- DATASET CONTENT:
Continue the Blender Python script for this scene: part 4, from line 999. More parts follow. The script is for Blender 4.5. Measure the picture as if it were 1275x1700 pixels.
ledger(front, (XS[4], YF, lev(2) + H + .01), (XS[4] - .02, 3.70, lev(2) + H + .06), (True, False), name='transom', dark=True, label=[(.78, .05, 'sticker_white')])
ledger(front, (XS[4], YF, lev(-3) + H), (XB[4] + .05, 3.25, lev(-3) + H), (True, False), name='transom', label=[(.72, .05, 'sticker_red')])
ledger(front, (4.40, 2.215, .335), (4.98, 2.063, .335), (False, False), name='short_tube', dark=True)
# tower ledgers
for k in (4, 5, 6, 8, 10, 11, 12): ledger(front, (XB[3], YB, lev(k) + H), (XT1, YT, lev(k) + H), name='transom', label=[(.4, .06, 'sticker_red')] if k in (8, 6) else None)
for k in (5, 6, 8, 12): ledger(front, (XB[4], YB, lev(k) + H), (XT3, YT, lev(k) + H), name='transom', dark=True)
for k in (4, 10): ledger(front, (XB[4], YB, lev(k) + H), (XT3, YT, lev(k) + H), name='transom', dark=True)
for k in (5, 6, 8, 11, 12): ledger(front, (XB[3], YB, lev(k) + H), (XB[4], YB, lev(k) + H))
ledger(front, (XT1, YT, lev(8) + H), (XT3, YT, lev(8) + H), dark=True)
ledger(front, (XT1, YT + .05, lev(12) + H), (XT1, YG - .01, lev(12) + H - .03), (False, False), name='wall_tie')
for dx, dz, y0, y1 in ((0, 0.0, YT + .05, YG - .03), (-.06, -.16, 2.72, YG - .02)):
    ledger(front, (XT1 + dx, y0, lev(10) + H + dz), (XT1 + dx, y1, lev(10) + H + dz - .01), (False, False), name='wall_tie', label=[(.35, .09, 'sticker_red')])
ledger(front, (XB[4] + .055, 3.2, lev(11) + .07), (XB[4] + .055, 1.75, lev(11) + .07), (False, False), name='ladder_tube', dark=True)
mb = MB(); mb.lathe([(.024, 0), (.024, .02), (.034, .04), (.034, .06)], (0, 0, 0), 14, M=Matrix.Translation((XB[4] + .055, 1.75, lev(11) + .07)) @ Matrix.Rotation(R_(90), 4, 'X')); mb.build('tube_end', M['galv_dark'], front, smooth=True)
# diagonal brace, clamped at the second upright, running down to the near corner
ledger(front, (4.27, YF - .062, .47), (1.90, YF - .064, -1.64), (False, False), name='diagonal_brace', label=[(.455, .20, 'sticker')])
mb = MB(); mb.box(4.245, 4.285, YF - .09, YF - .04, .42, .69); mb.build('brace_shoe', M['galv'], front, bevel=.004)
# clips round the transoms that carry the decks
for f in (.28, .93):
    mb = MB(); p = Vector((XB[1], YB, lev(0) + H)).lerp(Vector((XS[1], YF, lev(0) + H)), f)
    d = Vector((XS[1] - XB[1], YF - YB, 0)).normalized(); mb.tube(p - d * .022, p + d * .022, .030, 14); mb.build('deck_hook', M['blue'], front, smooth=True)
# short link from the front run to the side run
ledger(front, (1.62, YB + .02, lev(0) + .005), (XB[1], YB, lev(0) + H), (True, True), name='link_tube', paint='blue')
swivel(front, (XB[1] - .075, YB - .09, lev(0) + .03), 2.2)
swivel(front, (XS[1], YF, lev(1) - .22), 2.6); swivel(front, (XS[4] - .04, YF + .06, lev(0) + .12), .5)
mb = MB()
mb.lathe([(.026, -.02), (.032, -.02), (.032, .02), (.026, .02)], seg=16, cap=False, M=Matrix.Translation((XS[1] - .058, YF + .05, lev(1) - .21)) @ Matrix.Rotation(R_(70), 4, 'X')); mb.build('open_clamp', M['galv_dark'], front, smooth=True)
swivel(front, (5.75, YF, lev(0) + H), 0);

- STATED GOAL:
Find the lines above that include the string "from" and copy them.

- FULL RESPONSE:
Continue the Blender Python script for this scene: part 4, from line 999. More parts follow. The script is for Blender 4.5. Measure the picture as if it were 1275x1700 pixels.
# short link from the front run to the side run